¡Y obrigado a todos ustedes, queridos jóvenes! Dios ve todo lo bueno que ustedes son, y sólo Él conoce lo que ha sembrado en sus corazones. Ustedes se van de aquí con lo que Dios sembró en el corazón. Háganlo crecer, cuídenlo con esmero. Quisiera hacerles una recomendación: mantengan presentes en su mente y en su corazón los momentos más hermosos. Para que así, cuando lleguen los momentos de cansancio, de desánimo que son inevitables, y tal vez la tentación de dejar de caminar o de encerrarse en ustedes mismos, con el recuerdo reaviven las experiencias y la gracia de estos días, porque ―no lo olviden nunca― esta es la realidad, esto son ustedes: ¡el santo Pueblo fiel de Dios que camina con la alegría del Evangelio! Me gustaría también enviar un saludo a los jóvenes que no han podido estar aquí presentes, pero que han participado en las iniciativas organizadas por sus países, por las Conferencias episcopales, por las Diócesis; y pienso, por ejemplo, en los hermanos y hermanas subsaharianos reunidos en Tánger.

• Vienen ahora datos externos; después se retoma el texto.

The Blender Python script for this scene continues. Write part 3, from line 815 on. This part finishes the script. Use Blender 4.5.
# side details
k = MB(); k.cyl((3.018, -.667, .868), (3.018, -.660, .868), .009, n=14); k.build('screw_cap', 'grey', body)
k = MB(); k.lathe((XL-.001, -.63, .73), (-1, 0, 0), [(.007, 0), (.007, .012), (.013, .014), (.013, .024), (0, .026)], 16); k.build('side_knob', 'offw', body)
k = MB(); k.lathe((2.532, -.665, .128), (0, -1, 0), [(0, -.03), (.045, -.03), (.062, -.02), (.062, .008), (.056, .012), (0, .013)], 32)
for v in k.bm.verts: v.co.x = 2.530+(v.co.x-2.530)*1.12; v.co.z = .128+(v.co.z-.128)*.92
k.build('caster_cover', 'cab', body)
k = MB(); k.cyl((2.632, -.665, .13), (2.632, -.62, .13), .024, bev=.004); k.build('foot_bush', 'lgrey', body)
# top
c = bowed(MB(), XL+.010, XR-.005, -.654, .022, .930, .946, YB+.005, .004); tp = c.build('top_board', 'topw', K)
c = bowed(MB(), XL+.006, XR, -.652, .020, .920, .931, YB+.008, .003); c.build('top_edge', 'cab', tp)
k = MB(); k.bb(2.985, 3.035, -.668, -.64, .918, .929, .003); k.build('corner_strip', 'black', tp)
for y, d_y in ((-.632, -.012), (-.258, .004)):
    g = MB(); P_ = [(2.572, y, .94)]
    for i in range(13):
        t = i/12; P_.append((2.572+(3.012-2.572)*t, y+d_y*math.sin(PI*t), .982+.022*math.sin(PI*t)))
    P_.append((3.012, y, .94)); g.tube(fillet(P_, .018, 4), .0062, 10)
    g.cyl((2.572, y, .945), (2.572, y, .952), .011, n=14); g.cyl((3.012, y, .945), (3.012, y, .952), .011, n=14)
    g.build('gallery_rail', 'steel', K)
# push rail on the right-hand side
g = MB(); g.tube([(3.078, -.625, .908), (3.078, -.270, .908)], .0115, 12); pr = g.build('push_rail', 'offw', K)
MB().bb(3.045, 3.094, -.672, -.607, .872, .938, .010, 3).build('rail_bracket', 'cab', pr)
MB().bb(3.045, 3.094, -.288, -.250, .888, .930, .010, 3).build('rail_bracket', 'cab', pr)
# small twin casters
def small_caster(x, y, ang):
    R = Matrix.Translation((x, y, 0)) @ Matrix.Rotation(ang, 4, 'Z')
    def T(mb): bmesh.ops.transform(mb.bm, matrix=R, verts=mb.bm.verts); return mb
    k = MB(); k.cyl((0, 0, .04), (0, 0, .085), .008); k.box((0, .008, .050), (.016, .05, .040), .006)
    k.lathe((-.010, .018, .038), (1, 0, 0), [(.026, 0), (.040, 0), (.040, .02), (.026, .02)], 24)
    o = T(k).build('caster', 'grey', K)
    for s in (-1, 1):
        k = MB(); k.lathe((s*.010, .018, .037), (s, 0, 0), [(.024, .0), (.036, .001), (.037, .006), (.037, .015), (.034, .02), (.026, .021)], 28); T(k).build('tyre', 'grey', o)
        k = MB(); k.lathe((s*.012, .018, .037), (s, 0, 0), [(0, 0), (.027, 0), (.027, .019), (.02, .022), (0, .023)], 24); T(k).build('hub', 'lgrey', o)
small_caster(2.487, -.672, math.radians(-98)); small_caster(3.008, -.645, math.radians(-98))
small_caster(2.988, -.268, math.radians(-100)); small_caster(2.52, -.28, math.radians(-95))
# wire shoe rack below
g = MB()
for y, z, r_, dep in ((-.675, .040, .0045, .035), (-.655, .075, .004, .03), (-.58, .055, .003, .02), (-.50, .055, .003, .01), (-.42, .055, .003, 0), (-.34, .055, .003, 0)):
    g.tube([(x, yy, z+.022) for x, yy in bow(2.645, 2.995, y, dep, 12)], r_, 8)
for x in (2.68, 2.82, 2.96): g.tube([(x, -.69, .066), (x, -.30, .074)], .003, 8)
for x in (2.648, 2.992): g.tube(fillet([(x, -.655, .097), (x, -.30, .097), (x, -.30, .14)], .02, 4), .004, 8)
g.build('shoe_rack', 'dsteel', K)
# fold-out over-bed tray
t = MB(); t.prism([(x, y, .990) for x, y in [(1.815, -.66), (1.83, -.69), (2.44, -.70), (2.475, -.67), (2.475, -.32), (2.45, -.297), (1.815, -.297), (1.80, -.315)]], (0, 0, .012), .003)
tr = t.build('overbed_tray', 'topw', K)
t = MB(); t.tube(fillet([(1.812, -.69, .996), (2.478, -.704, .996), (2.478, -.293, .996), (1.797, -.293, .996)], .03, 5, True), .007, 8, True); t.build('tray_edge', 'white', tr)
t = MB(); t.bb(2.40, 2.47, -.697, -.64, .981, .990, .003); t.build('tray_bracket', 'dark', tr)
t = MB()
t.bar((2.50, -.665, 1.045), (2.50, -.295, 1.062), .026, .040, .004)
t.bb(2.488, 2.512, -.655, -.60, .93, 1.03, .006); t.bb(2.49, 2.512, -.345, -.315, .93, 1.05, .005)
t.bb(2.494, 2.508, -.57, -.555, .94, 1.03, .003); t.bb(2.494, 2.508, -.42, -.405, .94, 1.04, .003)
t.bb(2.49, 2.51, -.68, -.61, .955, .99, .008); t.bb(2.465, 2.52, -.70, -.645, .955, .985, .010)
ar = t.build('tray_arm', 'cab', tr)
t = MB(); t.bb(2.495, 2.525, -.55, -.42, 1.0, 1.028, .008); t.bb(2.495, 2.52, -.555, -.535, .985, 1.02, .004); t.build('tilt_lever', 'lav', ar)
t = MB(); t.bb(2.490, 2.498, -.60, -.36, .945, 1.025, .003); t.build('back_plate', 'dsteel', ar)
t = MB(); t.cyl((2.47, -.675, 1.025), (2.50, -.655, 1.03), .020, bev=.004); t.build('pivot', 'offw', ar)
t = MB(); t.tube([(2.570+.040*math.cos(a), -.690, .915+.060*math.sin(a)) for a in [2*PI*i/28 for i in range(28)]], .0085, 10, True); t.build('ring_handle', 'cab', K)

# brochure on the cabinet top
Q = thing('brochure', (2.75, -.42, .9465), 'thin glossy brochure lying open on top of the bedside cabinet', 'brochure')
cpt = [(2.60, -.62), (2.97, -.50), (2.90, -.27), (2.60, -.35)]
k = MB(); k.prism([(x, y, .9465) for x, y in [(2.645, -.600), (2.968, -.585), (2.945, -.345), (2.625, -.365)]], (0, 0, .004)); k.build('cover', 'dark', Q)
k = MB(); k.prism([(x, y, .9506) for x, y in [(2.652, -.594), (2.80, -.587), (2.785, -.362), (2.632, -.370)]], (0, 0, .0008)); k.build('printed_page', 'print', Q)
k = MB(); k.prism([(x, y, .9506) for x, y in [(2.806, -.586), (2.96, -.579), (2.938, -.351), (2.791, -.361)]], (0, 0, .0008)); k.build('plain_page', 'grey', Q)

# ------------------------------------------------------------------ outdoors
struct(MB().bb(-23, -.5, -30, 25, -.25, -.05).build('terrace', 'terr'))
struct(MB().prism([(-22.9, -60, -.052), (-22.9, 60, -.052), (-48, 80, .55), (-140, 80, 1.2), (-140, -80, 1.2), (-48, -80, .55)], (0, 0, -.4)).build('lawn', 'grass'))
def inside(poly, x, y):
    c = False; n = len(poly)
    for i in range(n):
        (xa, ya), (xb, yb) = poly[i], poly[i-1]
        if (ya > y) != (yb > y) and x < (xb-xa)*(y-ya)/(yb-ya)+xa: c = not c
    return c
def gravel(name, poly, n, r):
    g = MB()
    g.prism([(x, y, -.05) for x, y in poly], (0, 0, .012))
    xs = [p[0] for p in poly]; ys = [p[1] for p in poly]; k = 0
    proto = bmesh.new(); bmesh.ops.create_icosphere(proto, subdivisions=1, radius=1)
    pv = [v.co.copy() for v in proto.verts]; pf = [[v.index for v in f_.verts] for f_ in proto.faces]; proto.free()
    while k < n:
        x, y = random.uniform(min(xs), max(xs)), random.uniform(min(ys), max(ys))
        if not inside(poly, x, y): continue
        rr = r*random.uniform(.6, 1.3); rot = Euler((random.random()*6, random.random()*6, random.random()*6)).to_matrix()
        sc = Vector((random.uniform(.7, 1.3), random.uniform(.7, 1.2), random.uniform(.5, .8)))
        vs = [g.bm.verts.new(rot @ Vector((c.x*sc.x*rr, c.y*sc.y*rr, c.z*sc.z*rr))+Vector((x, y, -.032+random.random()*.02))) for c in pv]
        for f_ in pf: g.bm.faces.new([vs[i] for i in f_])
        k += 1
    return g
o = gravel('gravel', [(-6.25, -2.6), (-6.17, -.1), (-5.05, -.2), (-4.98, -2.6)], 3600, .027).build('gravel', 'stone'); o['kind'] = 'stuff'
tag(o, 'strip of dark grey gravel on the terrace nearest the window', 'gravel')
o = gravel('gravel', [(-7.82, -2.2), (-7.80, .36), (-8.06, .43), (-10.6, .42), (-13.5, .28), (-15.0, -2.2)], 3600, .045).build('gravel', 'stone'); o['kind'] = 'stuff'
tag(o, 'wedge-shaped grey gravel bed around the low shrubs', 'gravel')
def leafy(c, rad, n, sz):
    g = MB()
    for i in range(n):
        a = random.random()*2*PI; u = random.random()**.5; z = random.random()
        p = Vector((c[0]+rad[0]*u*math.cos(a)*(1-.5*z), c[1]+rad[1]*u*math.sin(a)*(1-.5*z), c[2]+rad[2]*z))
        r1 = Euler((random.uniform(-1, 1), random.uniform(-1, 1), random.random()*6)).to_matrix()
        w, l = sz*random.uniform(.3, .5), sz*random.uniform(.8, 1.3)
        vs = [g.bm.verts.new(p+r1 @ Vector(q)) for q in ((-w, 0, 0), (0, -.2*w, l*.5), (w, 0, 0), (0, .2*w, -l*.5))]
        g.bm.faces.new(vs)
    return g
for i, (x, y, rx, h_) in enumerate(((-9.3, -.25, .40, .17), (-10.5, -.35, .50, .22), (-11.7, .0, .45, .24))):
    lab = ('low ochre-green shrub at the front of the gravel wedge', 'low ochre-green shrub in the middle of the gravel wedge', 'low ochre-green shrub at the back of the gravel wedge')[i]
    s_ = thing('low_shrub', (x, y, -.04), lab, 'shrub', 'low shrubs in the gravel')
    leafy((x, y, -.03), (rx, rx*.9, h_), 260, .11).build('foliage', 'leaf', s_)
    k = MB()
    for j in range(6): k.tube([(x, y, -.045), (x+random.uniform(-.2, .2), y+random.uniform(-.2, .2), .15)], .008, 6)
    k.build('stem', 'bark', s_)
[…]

A todos gracias, muchas gracias. Y de manera particular, acompañamos con el afecto y la oración a quienes no han podido venir a causa de conflictos y de guerras. En el mundo son muchas las guerras, son muchos los conflictos. Pensando en este continente, siento un gran dolor por la querida Ucrania, que sigue sufriendo tanto. Amigos, permítanme que también yo, ya viejo, comparta con ustedes, jóvenes, un sueño que llevo en el corazón: el sueño de la paz, el sueño de los jóvenes que rezan por la paz, viven en paz y construyen un futuro de paz. Por medio del Ángelus pongamos el futuro de la humanidad en manos de María, Reina de la Paz.
Y hay un último obrigado que quisiera subrayar al final. Obrigado a nuestras raíces, a nuestros abuelos, que nos transmitieron la fe, que nos transmitieron el horizonte de una vida. Son nuestras raíces.